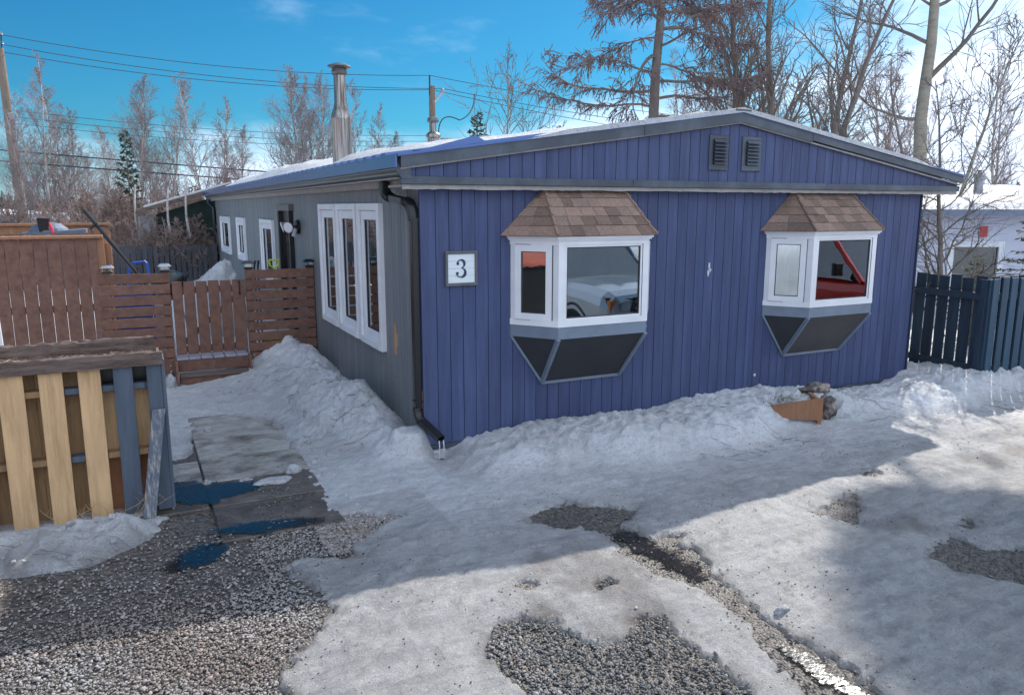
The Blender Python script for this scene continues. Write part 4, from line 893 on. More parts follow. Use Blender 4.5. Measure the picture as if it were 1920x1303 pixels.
for z in (.36, 1.17): m = MB(); m.bev(-1.90, -.975, FY + .001, FY + .035, z, z + .09, .004); m.build('rail', BROWN, g)
m = MB(); m.hexa([(-1.90, FY + .002, .45), (-1.80, FY + .002, .45), (-1.80, FY + .03, .45), (-1.90, FY + .03, .45), (-1.08, FY + .002, 1.16), (-.98, FY + .002, 1.16), (-.98, FY + .03, 1.16), (-1.08, FY + .03, 1.16)]); m.build('brace', BROWN, g)
m = MB(); m.tube([(-1.045, FY - .022, 1.30), (-1.045, FY - .05, 1.28), (-1.05, FY - .055, 1.22), (-1.045, FY - .05, 1.16), (-1.045, FY - .022, 1.14)], .010, 6); m.box(-1.06, -1.03, FY - .026, FY - .021, 1.285, 1.32); m.box(-1.06, -1.03, FY - .026, FY - .021, 1.12, 1.15); m.build('handle', BLACK, g)
for x_, z_ in ((-1.96, .16), (-.93, .22)):
    m = MB()
    for a in (-.028, .028):
        for b in (-.04, .04): m.lathe([(0, -.01), (.014, -.006), (.016, 0)], (0, 0, 0), 8); k = len(m.v); m.v[k - 24:] = [(x_ + a + p[0], FY - .033 + p[2], z_ + b + p[1]) for p in m.v[k - 24:]]
    m.build('bolt', STEEL, g)
# solar cap lamps on the four posts
def solar(x, y, z, label, top=BLACK):
    t = thing('solar_lamp', label, 'lamp', (x, y, z), 'solar lamps capping the fence posts')
    m = MB(); m.bev(x - .062, x + .062, y - .062, y + .062, z, z + .022, .005); m.build('base', BLACK, t)
    m = MB(); m.box(x - .042, x + .042, y - .042, y + .042, z + .022, z + .075); m.build('lens', GLASSH, t)
    m = MB(); m.hexa([(x - .085, y - .085, z + .070), (x + .085, y - .085, z + .070), (x + .085, y + .085, z + .070), (x - .085, y + .085, z + .070), (x - .05, y - .05, z + .105), (x + .05, y - .05, z + .105), (x + .05, y + .05, z + .105), (x - .05, y + .05, z + .105)]); m.build('cap', top, t)
    m = MB(); m.box(x - .045, x + .045, y - .045, y + .045, z + .106, z + .110); m.build('solar_panel', pm('solar_cell', (.02, .05, .2), .15, .1), t)
    for a in (-.052, .052):
        for b in (-.052, .052): q = MB(); q.box(x + a - .005, x + a + .005, y + b - .005, y + b + .005, z + .02, z + .072); q.build('upright', STEEL, t)
solar(-2.65, 4.64, 1.475, 'solar lamp capping the post beside the tall brown fence', STEEL)
solar(-1.97, 4.64, 1.475, 'solar lamp in front of the round black grill', STEEL)
solar(-.905, 4.64, 1.475, 'solar lamp capping the post right of the gate')
solar(-.07, 4.64, 1.475, 'solar lamp capping the post against the grey wall')
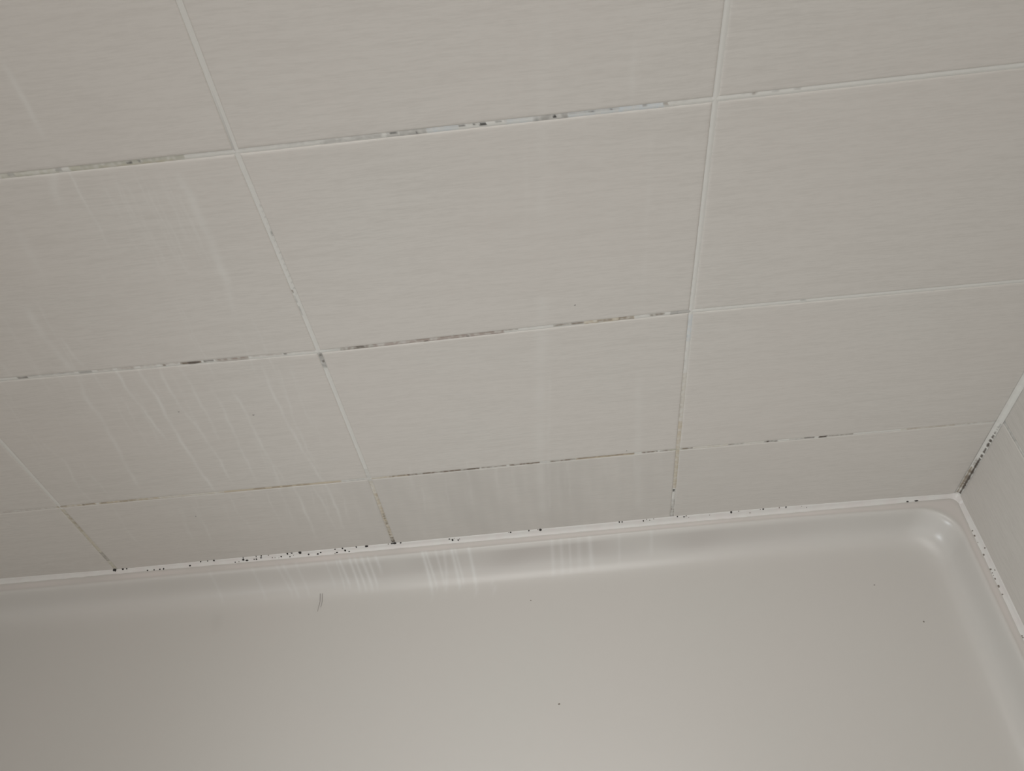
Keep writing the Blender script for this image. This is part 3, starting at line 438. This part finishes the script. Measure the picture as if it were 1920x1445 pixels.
# ---------------------------------------------------------------- sealant bead along both walls
ZTX = [-.70, -.145, -.004, .336, .50, .666, .80, .93, XC]; ZTZ = [.0012, .0012, -.0014, .0012, .0030, .0042, .0032, .0002, -.0022]
def ztop(x): return float(np.interp(x, ZTX, ZTZ))
SP = [(-.0002, 1.0), (.0004, .92), (.0009, .72), (.0015, .46), (.0022, .24), (.0030, .09), (.0038, 0.0), (.0042, -.10)]   # inset, share of height
ZB = -.0046
bv, bvn = [], len(SP)
px_list = [(x, 0) for x in np.arange(TX0, XC - .004, .0015)]
path = [('b', x) for x in np.arange(TX0, XC - .012, .0015)] + [('c', k/8) for k in range(9)] + [('r', y) for y in np.arange(-.012, TY0, -.0015)]
def seal_pt(seg, d, sh):
    kind, q = seg
    if kind == 'b':
        z = ztop(q); j = .0004 * min(1, (XC - .012 - q) / .03) * fnoise(q, d, 120) * (1 - abs(sh)) * 2
        return (q, -d - j * .6, ZB + (z - ZB) * sh + j * .4 * sh)
    if kind == 'r':
        z = -.0022 + .0028 * min(1, -q / .06); j = .0004 * min(1, (-q - .012) / .03) * fnoise(q, d, 120) * (1 - abs(sh)) * 2
        return (XC - d - j * .6, q, ZB + (z - ZB) * sh)
    a = math.pi/2 * q; rr = .0116 if d > .004 else .012
    # rounded mitre
    cx, cy = XC - .012, -.012; R0_ = .012 - d
    # blend between square corner (at the wall) and round one (at the inner edge)
    sq = (XC - .012 + min(1, 2*q) * R0_ , -.012 + min(1, 2*(1-q)) * R0_)
    rd = (cx + R0_ * math.sin(a), cy + R0_ * math.cos(a))
    t = min(1, d / .004)
    x = sq[0]*(1-t) + rd[0]*t; y = sq[1]*(1-t) + rd[1]*t
    zt = -.0022 + .0016 * (1 - abs(q - .5) * 2) * (1 - q*0)
    zt = ztop(XC - .012) * (1 - q) + (-.0016) * q + .0012 * (1 - abs(q - .5) * 2)
    return (x, y, ZB + (zt - ZB) * sh)
for seg in path:
    for d, sh in SP: bv.append(seal_pt(seg, d, sh))
bead = mesh_obj('sealant_bead', bv, grid_faces(bvn, len(path), True), seal_mat, None, True)
bead['label'] = 'white silicone bead sealing the tray rim to both tiled walls, dotted with mould'
bead['category'] = 'sealant'

# ---------------------------------------------------------------- mould specks: small crusts sitting on the sealant
def blob(V_, F_, c, ux, uy, n, a, b, h, rg):
    base = len(V_); k = 9; ph = rg.uniform(0, 6)
    ring = []
    for q in range(k):
        t = 2*math.pi*q/k; rr = rg.uniform(.72, 1.12)
        ring.append(c + ux*(a*rr*math.cos(t)) + uy*(b*rr*math.sin(t)))
    for p in ring: V_.append(p - n * .0003)
    for p in ring: V_.append(c + (p - c) * .75 + n * h)
    V_.append(c + n * h * 1.3)
    for q in range(k):
        q2 = (q+1) % k
        F_.append((base+q, base+q2, base+k+q2, base+k+q)); F_.append((base+k+q, base+k+q2, base+2*k))
rg = random.Random(2)
def bead_height(d, zt):   # bead surface height at inset d
    ds = [q[0] for q in SP]; sh = [q[1] for q in SP]
    return ZB + (zt - ZB) * float(np.interp(d, ds, sh))
def bead_normal(d): 
    t = min(1, max(0, d / .006)); return 1 - t*.6
V1_, F1_, V2_, F2_ = [], [], [], []
for x, y, w_, h_ in SPECKS_BACK:
    d = min(-y, .0036); z = bead_height(d, ztop(x))
    dark = w_ * h_ > 3.6e-6
    n = Vector((0, -.75, .66)).normalized() if d < .004 else Vector((0, -.3, .95)).normalized()
    ux = Vector((1, 0, 0)); uy = n.cross(ux)
    V_, F_ = (V1_, F1_) if dark else (V2_, F2_)
    blob(V_, F_, Vector((x, -d, z)), ux, uy, n, w_/2*1.0, max(.00055, h_/2), .00022, rg)
for x, y, w_, h_ in SPECKS_RIGHT:
    d = min(max(XC - x, .0004), .0036); z = bead_height(d, .0006)
    n = Vector((-.75, 0, .66)).normalized(); ux = Vector((0, 1, 0)); uy = n.cross(ux)
    blob(V2_, F2_, Vector((XC - d, y, z)), uy, ux, n, max(w_/2*.85, .0005), h_/2*.9, .00022, rg)
for V_, F_, m in ((V1_, F1_, mould_mat), (V2_, F2_, mould2_mat)):
    o = mesh_obj('mould_specks', V_, F_, m, bead, True); o['kind'] = 'stuff'
# specks of dirt on the tray floor, two short scratches, and specks on the tiles
V_, F_ = [], []
for x, y, w_, h_ in TRAY_SPECKS:
    # height of the basin near there
    dd = min(-y, XC - x); z = float(np.interp(dd, [q[0] for q in PROFILE[8:]], [q[1] for q in PROFILE[8:]]))
    blob(V_, F_, Vector((x, y, z)), Vector((1,0,0)), Vector((0,1,0)), Vector((0,0,1)), w_/2, h_/2, .0002, rg)
o = mesh_obj('dirt_specks', V_, F_, mould2_mat, tray, True); o['kind'] = 'stuff'
for line in SCRATCH:
    V_, F_ = [], []
    for k, (x, y) in enumerate(line):
        dd = -y; z = float(np.interp(dd, [q[0] for q in PROFILE[8:]], [q[1] for q in PROFILE[8:]])) + .00025
        wd = .00045 * (1 - .5*k/len(line)); V_ += [(x-wd, y, z), (x, y, z+.0001), (x+wd, y, z)]
    o = mesh_obj('scuff_mark', V_, grid_faces(3, len(line)), scuff_mat, tray, True)
V_, F_ = [], []
for x, z, w_ in WALL_SPECKS:
    blob(V_, F_, Vector((x, 0.0, z)), Vector((1,0,0)), Vector((0,0,1)), Vector((0,-1,0)), w_/2, w_/2, .0002, rg)
o = mesh_obj('dirt_specks', V_, F_, scuff_mat, wall_back, True); o['kind'] = 'stuff'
---
From the listing above, output exactly the run of lines that starts with the line containing "Keep writing the" and ends with the line containing "bead['category'] = 'sealant'".

Keep writing the Blender script for this image. This is part 3, starting at line 438. This part finishes the script. Measure the picture as if it were 1920x1445 pixels.
# ---------------------------------------------------------------- sealant bead along both walls
ZTX = [-.70, -.145, -.004, .336, .50, .666, .80, .93, XC]; ZTZ = [.0012, .0012, -.0014, .0012, .0030, .0042, .0032, .0002, -.0022]
def ztop(x): return float(np.interp(x, ZTX, ZTZ))
SP = [(-.0002, 1.0), (.0004, .92), (.0009, .72), (.0015, .46), (.0022, .24), (.0030, .09), (.0038, 0.0), (.0042, -.10)]   # inset, share of height
ZB = -.0046
bv, bvn = [], len(SP)
px_list = [(x, 0) for x in np.arange(TX0, XC - .004, .0015)]
path = [('b', x) for x in np.arange(TX0, XC - .012, .0015)] + [('c', k/8) for k in range(9)] + [('r', y) for y in np.arange(-.012, TY0, -.0015)]
def seal_pt(seg, d, sh):
    kind, q = seg
    if kind == 'b':
        z = ztop(q); j = .0004 * min(1, (XC - .012 - q) / .03) * fnoise(q, d, 120) * (1 - abs(sh)) * 2
        return (q, -d - j * .6, ZB + (z - ZB) * sh + j * .4 * sh)
    if kind == 'r':
        z = -.0022 + .0028 * min(1, -q / .06); j = .0004 * min(1, (-q - .012) / .03) * fnoise(q, d, 120) * (1 - abs(sh)) * 2
        return (XC - d - j * .6, q, ZB + (z - ZB) * sh)
    a = math.pi/2 * q; rr = .0116 if d > .004 else .012
    # rounded mitre
    cx, cy = XC - .012, -.012; R0_ = .012 - d
    # blend between square corner (at the wall) and round one (at the inner edge)
    sq = (XC - .012 + min(1, 2*q) * R0_ , -.012 + min(1, 2*(1-q)) * R0_)
    rd = (cx + R0_ * math.sin(a), cy + R0_ * math.cos(a))
    t = min(1, d / .004)
    x = sq[0]*(1-t) + rd[0]*t; y = sq[1]*(1-t) + rd[1]*t
    zt = -.0022 + .0016 * (1 - abs(q - .5) * 2) * (1 - q*0)
    zt = ztop(XC - .012) * (1 - q) + (-.0016) * q + .0012 * (1 - abs(q - .5) * 2)
    return (x, y, ZB + (zt - ZB) * sh)
for seg in path:
    for d, sh in SP: bv.append(seal_pt(seg, d, sh))
bead = mesh_obj('sealant_bead', bv, grid_faces(bvn, len(path), True), seal_mat, None, True)
bead['label'] = 'white silicone bead sealing the tray rim to both tiled walls, dotted with mould'
bead['category'] = 'sealant'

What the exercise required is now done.